>>>>

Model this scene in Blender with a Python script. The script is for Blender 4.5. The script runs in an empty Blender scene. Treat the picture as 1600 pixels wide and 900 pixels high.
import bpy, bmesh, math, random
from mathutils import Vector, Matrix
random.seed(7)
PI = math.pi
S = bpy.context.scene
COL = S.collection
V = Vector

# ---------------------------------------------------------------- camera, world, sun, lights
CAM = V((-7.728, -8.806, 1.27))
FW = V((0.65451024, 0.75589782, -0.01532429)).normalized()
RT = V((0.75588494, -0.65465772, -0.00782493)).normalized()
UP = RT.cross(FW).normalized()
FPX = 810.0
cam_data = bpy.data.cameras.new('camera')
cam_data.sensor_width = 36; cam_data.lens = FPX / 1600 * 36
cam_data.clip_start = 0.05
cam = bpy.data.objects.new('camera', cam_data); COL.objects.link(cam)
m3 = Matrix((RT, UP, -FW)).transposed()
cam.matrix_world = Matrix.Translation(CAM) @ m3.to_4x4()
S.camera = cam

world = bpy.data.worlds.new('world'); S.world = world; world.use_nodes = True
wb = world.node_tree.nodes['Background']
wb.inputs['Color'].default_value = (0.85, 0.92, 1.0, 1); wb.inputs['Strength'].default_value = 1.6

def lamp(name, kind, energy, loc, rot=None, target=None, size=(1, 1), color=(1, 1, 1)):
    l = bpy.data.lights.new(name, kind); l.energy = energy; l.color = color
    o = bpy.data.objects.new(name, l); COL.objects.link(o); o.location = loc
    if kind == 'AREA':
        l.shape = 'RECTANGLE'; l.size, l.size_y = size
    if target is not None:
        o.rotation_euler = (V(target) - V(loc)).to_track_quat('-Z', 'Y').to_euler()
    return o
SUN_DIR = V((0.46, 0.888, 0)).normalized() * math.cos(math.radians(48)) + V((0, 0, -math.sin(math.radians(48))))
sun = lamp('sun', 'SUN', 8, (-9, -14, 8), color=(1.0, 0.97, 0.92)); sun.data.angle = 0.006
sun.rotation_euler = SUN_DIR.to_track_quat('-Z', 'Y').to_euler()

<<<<

■ What is needed ■
Return exactly the lines from the beginning of the data above through the one containing "wb.inputs['Color'].default_value = (0.85, 0.92, 1.0, 1);", please. Include both end lines and add nothing else.

■ Task answer ■
Model this scene in Blender with a Python script. The script is for Blender 4.5. The script runs in an empty Blender scene. Treat the picture as 1600 pixels wide and 900 pixels high.
import bpy, bmesh, math, random
from mathutils import Vector, Matrix
random.seed(7)
PI = math.pi
S = bpy.context.scene
COL = S.collection
V = Vector

# ---------------------------------------------------------------- camera, world, sun, lights
CAM = V((-7.728, -8.806, 1.27))
FW = V((0.65451024, 0.75589782, -0.01532429)).normalized()
RT = V((0.75588494, -0.65465772, -0.00782493)).normalized()
UP = RT.cross(FW).normalized()
FPX = 810.0
cam_data = bpy.data.cameras.new('camera')
cam_data.sensor_width = 36; cam_data.lens = FPX / 1600 * 36
cam_data.clip_start = 0.05
cam = bpy.data.objects.new('camera', cam_data); COL.objects.link(cam)
m3 = Matrix((RT, UP, -FW)).transposed()
cam.matrix_world = Matrix.Translation(CAM) @ m3.to_4x4()
S.camera = cam

world = bpy.data.worlds.new('world'); S.world = world; world.use_nodes = True
wb = world.node_tree.nodes['Background']
wb.inputs['Color'].default_value = (0.85, 0.92, 1.0, 1); wb.inputs['Strength'].default_value = 1.6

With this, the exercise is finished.